The Hindu right-wing, including Prime Minister Narendra Modi, endorsed the film and celebrated it for presenting a narrative that they claimed was the truth. At the same time, they did not condemn the calls for violence against Muslims that echoed across cinema halls in the country. The Kashmiri Pandit community was divided over how the film represented their story – while many, including Girija Tickoo’s relatives, applauded Agnihotri for not “whitewashing” their history, others felt it was a dangerously provocative film that exaggerated facts and appropriated their history to fulfil a political agenda. 

The unexpected success of The Kashmir Files and the support it received from the ruling establishment created a new canvas for filmmakers who wished to cash in on the Hindu right wing’s propaganda machinery – the bodies of women. These films are different from period dramas that celebrate Hindu icons fighting against Muslim invaders or the British such as Manikarnika: The Queen of Jhansi (2019), Tanhaji: The Unsung Warrior (2020), Samrat Prithviraj (2022), Swatantra Veer Savarkar (2024) or modern dramas that are focused on national pride (post-2014) such as Uri: The Surgical Strike (2019) or Mission Mangal (2019). 

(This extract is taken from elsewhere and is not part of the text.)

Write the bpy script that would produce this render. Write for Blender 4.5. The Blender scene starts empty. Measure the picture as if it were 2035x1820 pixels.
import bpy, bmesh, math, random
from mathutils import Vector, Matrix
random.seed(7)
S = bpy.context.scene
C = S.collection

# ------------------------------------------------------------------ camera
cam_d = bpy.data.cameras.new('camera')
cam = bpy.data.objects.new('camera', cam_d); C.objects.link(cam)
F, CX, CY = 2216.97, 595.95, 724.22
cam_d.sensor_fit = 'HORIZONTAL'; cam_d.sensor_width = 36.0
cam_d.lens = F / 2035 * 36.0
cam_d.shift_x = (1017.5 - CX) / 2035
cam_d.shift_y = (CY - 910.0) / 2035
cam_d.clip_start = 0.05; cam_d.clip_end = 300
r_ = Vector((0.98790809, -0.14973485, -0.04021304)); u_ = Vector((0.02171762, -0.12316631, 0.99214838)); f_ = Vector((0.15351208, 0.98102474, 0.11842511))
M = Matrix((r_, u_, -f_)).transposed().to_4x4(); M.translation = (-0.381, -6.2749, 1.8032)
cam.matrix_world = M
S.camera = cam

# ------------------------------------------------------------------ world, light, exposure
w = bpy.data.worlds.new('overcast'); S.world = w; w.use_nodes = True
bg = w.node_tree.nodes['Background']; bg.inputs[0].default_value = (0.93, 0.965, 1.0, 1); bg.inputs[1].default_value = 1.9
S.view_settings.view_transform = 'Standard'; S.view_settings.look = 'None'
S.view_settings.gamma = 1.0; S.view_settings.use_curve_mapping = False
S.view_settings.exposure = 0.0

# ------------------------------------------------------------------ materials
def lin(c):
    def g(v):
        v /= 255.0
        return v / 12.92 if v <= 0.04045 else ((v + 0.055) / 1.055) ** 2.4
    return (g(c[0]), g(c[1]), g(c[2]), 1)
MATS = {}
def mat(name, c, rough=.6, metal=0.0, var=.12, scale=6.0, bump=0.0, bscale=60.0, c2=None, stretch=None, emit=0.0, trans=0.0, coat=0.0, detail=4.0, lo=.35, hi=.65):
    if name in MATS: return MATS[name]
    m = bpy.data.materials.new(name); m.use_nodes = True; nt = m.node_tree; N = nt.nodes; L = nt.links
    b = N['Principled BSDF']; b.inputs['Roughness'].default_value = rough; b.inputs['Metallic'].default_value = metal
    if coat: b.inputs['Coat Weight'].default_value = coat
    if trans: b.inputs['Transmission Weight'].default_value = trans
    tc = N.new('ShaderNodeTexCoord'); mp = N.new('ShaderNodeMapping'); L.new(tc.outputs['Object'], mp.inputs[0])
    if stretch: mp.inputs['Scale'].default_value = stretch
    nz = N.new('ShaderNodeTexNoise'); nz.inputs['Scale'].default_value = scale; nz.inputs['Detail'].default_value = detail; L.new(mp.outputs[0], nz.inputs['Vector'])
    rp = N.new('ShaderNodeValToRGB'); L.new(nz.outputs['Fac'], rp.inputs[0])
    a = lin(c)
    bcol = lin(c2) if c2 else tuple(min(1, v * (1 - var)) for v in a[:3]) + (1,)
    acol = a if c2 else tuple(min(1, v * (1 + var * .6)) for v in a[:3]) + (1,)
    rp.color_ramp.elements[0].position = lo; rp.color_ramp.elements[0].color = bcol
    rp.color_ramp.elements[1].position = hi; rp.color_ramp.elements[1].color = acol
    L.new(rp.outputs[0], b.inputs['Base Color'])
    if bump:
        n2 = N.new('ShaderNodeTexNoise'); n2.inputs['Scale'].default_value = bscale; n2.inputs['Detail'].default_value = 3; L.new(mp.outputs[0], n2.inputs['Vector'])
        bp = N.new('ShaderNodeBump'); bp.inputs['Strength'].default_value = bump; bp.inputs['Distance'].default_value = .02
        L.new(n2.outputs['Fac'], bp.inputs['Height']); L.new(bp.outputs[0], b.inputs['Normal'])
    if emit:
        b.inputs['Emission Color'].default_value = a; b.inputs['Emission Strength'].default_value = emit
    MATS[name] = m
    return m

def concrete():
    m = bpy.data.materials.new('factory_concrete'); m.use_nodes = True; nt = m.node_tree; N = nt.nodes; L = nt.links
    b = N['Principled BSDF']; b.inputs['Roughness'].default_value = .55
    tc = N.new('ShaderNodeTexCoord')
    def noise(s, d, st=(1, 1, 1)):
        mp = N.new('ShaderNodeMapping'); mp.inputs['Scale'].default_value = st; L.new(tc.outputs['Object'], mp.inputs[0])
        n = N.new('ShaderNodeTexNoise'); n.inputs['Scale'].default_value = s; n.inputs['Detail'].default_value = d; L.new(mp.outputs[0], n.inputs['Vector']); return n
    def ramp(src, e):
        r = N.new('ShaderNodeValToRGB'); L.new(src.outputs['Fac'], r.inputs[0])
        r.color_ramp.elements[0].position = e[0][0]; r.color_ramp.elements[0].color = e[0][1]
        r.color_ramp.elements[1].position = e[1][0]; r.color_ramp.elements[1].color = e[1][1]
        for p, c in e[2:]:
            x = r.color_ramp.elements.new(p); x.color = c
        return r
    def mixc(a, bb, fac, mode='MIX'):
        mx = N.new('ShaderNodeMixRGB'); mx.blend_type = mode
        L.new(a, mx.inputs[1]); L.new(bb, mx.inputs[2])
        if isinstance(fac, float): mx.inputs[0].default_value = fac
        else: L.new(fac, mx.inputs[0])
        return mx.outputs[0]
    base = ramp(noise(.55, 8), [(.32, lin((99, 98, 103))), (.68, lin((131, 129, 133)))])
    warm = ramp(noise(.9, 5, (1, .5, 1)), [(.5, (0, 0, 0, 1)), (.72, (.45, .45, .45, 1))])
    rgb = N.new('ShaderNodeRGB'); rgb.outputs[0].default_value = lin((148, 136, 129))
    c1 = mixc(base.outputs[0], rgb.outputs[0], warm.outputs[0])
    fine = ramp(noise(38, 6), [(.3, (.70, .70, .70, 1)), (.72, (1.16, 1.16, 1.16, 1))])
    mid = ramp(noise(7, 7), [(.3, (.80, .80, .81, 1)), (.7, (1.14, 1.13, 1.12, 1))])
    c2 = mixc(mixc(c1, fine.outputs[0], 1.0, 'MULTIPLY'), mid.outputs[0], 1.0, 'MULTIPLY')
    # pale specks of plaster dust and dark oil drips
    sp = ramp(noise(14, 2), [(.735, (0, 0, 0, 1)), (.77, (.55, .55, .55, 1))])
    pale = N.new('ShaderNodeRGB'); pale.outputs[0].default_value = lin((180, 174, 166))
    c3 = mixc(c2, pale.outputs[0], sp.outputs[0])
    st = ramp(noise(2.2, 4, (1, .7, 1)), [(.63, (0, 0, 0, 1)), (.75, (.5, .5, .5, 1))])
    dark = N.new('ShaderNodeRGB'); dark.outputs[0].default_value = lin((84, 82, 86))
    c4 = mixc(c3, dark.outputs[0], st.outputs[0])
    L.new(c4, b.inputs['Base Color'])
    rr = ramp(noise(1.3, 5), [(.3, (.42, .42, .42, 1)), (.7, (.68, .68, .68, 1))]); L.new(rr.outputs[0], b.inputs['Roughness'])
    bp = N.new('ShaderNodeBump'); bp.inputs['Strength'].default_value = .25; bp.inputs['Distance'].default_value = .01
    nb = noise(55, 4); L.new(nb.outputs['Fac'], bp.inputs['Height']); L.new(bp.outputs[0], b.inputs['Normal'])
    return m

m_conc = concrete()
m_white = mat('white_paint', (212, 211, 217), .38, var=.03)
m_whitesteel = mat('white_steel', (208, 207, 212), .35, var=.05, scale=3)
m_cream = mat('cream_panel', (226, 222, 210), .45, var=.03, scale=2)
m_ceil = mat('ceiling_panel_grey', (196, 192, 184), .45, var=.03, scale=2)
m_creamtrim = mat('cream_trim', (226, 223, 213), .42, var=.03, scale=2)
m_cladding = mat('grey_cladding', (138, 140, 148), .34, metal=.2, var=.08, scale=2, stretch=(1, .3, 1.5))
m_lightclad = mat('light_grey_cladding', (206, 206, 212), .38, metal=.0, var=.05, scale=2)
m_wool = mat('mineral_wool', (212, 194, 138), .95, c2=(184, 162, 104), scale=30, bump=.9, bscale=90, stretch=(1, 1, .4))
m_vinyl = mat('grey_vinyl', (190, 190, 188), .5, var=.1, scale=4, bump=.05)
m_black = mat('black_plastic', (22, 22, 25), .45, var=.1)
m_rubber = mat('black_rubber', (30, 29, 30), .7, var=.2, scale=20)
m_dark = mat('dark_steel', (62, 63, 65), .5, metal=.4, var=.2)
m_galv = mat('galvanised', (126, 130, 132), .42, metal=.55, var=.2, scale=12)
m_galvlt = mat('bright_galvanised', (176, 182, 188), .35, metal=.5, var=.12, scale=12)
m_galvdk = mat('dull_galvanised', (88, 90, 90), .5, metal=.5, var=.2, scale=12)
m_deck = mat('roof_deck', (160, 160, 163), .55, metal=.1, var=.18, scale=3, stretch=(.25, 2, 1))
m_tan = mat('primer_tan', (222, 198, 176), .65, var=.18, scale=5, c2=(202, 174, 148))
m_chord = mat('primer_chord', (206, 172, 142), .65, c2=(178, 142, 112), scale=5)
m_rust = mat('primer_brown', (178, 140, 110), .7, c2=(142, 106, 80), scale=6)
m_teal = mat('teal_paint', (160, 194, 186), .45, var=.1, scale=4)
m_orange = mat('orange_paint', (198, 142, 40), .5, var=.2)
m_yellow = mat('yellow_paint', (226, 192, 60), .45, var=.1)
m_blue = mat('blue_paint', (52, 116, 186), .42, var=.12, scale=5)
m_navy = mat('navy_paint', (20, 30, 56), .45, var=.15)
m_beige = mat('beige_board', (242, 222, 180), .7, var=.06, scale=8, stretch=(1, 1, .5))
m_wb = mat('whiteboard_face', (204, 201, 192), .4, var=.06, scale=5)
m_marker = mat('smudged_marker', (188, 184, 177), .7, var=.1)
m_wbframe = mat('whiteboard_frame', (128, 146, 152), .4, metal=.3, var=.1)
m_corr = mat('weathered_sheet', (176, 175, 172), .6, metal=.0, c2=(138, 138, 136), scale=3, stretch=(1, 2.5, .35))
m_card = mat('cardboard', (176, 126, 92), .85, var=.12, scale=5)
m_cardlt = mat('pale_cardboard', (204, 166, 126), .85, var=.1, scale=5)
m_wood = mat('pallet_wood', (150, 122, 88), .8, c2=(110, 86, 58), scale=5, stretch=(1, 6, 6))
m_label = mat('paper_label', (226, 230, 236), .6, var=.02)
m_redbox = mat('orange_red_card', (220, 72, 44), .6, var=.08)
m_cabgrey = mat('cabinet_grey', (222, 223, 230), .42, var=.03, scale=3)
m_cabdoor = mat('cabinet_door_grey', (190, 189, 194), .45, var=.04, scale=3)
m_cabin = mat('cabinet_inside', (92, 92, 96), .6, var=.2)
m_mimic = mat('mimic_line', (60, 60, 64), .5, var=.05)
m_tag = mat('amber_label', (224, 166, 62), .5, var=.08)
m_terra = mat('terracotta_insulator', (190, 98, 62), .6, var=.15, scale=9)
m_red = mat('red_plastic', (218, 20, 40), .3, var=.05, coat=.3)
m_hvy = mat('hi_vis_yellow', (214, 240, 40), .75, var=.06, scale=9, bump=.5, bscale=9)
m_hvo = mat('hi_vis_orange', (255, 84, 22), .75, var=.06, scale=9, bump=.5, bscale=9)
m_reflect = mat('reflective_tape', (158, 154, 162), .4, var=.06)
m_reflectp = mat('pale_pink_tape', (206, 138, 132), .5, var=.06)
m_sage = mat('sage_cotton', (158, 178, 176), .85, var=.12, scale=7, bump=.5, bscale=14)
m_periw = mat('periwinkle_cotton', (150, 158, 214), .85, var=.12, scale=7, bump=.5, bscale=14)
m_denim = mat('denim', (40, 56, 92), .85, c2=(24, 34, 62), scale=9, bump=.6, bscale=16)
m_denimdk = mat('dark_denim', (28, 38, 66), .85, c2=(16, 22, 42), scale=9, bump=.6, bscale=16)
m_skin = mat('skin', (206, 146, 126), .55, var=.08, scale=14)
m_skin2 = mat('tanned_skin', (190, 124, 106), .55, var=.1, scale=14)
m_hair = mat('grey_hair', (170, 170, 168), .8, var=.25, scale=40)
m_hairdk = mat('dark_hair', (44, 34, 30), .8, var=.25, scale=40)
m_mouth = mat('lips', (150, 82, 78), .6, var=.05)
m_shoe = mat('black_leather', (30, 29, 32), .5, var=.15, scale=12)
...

In these films, Hindu women are simultaneously the hero and the victim. They are stripped, molested, raped, and humiliated on screen but they are also invested with “nari shakti” to fight back. In Sudipto Sen’s blockbuster film The Kerala Story (2023), for instance, a crucial scene has a group of Hindu and Christian women being sexually assaulted by Muslim men at a mall. The attack is orchestrated as part of a larger conspiracy to make them wear the hijab and adopt an Islamic way of life. Victim-blaming dialogues are thrown at the women. They defend themselves, but their clothes are torn in public and they’re humiliated. Eventually, however, they figure out the conspiracy hatched by the Muslims and fight back. 

So, on the one hand, the narrative plays into patriarchal ideas about women and honour where their bodies belong to the community and are to be protected. An assault is an insult to the community. On the other hand, their retaliation is packaged as “women’s empowerment” or a brand of “nationalist” feminism.